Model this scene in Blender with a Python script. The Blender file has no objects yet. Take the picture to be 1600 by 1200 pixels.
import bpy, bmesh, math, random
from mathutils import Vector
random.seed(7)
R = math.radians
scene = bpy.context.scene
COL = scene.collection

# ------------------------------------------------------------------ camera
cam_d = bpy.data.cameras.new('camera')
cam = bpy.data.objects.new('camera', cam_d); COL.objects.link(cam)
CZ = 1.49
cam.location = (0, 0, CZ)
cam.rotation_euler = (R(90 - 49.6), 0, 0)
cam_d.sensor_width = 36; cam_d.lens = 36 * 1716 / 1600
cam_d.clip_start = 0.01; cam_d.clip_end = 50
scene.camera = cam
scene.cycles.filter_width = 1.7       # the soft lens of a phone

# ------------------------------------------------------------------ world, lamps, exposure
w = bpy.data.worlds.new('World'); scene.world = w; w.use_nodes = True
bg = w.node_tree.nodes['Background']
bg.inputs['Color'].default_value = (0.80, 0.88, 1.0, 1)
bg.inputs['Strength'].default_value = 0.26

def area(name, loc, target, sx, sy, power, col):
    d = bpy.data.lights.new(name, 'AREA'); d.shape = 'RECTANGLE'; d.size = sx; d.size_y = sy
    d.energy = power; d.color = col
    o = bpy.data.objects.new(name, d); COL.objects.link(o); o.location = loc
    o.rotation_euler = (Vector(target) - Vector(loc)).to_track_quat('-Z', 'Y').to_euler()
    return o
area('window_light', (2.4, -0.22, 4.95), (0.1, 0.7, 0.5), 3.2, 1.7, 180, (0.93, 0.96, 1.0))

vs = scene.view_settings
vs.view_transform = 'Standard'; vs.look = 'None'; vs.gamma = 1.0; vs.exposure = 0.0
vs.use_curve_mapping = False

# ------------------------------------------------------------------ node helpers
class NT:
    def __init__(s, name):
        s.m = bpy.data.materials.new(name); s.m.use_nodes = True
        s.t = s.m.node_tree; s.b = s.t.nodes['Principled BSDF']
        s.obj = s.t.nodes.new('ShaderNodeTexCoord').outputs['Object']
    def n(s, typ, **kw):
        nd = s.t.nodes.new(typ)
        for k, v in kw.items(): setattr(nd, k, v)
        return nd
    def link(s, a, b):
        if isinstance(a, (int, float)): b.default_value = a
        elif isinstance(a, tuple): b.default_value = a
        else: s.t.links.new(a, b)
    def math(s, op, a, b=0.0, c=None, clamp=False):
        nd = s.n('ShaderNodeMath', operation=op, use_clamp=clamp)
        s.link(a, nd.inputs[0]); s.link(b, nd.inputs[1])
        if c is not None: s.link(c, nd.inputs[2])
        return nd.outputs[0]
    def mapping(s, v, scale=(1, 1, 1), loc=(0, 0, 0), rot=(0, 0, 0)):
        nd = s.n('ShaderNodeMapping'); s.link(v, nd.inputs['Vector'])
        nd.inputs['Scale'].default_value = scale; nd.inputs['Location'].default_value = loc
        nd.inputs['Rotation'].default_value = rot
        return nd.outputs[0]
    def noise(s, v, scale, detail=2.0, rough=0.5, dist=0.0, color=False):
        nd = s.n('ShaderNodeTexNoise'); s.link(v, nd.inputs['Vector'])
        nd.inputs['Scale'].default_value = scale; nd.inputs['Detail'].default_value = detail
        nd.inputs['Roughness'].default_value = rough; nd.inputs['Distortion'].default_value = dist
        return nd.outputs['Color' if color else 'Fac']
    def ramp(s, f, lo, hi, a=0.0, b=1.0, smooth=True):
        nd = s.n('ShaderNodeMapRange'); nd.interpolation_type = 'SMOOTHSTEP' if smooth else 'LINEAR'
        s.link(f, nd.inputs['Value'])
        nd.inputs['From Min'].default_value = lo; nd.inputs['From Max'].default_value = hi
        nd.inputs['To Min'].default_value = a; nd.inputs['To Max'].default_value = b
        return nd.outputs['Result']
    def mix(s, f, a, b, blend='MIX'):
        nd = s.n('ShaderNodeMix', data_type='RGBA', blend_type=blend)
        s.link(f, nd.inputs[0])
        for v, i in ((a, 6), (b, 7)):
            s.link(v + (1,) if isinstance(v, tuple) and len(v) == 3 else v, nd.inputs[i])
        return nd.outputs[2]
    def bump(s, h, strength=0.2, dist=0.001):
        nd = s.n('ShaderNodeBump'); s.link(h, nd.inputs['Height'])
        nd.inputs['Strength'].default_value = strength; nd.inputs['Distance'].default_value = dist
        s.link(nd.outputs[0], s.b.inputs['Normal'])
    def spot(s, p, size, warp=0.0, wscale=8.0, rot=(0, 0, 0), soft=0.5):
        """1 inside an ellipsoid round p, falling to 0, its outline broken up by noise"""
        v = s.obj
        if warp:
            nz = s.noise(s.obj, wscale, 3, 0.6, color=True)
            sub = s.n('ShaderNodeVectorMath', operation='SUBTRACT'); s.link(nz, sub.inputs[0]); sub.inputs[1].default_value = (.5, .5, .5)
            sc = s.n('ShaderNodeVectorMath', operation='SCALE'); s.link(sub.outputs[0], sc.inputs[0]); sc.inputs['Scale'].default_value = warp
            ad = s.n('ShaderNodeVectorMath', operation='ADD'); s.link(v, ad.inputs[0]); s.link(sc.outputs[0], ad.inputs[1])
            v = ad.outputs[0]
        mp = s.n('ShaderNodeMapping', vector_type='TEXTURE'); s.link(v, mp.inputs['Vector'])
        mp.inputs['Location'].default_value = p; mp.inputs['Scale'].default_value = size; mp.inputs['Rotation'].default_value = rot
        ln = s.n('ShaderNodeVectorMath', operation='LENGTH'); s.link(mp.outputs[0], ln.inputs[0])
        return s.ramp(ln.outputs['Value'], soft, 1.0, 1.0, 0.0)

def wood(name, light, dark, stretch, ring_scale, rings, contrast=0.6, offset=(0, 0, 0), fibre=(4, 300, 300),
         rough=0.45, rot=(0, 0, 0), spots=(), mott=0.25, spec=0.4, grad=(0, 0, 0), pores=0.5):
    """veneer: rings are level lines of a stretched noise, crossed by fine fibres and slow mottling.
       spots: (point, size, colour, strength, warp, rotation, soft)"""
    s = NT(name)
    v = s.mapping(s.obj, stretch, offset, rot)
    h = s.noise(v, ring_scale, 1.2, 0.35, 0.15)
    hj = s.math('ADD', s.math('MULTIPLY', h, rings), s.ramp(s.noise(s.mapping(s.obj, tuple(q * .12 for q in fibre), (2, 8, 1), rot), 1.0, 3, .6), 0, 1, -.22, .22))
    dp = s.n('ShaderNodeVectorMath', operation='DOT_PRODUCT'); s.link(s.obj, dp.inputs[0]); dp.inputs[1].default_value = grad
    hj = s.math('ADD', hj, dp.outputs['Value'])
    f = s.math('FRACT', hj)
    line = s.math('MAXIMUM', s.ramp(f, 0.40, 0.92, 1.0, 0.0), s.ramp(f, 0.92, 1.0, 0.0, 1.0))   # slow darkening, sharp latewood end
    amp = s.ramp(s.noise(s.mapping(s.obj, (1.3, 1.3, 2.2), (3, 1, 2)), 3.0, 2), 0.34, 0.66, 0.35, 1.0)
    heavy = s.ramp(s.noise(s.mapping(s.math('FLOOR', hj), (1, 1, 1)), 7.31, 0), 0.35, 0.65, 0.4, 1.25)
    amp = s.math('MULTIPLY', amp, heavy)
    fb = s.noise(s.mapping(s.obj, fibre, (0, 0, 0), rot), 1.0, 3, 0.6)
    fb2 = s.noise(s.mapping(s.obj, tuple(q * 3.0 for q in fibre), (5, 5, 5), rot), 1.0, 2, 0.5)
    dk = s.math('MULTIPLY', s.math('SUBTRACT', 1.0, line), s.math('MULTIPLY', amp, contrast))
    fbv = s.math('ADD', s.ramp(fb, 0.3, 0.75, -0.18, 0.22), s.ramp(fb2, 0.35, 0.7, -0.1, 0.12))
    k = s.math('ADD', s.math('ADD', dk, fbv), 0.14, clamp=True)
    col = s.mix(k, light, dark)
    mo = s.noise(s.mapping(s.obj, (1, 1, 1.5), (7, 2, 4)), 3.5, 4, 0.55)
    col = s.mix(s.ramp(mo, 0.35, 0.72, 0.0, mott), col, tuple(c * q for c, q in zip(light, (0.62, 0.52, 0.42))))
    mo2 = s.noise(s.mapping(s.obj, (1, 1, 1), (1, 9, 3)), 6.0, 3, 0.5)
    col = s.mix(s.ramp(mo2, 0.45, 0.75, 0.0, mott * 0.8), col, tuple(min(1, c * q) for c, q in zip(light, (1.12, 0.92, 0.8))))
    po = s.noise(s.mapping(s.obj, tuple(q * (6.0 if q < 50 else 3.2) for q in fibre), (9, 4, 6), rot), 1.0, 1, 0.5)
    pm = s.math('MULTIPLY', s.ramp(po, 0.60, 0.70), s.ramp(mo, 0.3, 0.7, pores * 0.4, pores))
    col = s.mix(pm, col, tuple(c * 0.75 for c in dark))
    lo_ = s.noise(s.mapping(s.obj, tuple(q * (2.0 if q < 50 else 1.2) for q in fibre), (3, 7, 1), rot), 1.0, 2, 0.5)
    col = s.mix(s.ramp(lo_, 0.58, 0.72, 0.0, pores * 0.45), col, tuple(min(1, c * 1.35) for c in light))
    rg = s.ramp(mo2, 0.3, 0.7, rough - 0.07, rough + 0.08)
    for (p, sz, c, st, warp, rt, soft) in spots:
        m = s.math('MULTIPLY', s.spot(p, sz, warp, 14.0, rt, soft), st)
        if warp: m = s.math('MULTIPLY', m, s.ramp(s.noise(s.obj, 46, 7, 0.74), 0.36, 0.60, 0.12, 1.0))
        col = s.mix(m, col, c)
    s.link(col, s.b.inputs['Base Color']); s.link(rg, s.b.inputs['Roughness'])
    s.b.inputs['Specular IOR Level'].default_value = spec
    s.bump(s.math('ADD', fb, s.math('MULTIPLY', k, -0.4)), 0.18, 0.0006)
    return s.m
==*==
What is required:
Without changing anything, quote the lines from the top of the data to the line that contains "vs.use_curve_mapping = False", including that line.

Written response:
Model this scene in Blender with a Python script. The Blender file has no objects yet. Take the picture to be 1600 by 1200 pixels.
import bpy, bmesh, math, random
from mathutils import Vector
random.seed(7)
R = math.radians
scene = bpy.context.scene
COL = scene.collection

# ------------------------------------------------------------------ camera
cam_d = bpy.data.cameras.new('camera')
cam = bpy.data.objects.new('camera', cam_d); COL.objects.link(cam)
CZ = 1.49
cam.location = (0, 0, CZ)
cam.rotation_euler = (R(90 - 49.6), 0, 0)
cam_d.sensor_width = 36; cam_d.lens = 36 * 1716 / 1600
cam_d.clip_start = 0.01; cam_d.clip_end = 50
scene.camera = cam
scene.cycles.filter_width = 1.7       # the soft lens of a phone

# ------------------------------------------------------------------ world, lamps, exposure
w = bpy.data.worlds.new('World'); scene.world = w; w.use_nodes = True
bg = w.node_tree.nodes['Background']
bg.inputs['Color'].default_value = (0.80, 0.88, 1.0, 1)
bg.inputs['Strength'].default_value = 0.26

def area(name, loc, target, sx, sy, power, col):
    d = bpy.data.lights.new(name, 'AREA'); d.shape = 'RECTANGLE'; d.size = sx; d.size_y = sy
    d.energy = power; d.color = col
    o = bpy.data.objects.new(name, d); COL.objects.link(o); o.location = loc
    o.rotation_euler = (Vector(target) - Vector(loc)).to_track_quat('-Z', 'Y').to_euler()
    return o
area('window_light', (2.4, -0.22, 4.95), (0.1, 0.7, 0.5), 3.2, 1.7, 180, (0.93, 0.96, 1.0))

vs = scene.view_settings
vs.view_transform = 'Standard'; vs.look = 'None'; vs.gamma = 1.0; vs.exposure = 0.0
vs.use_curve_mapping = False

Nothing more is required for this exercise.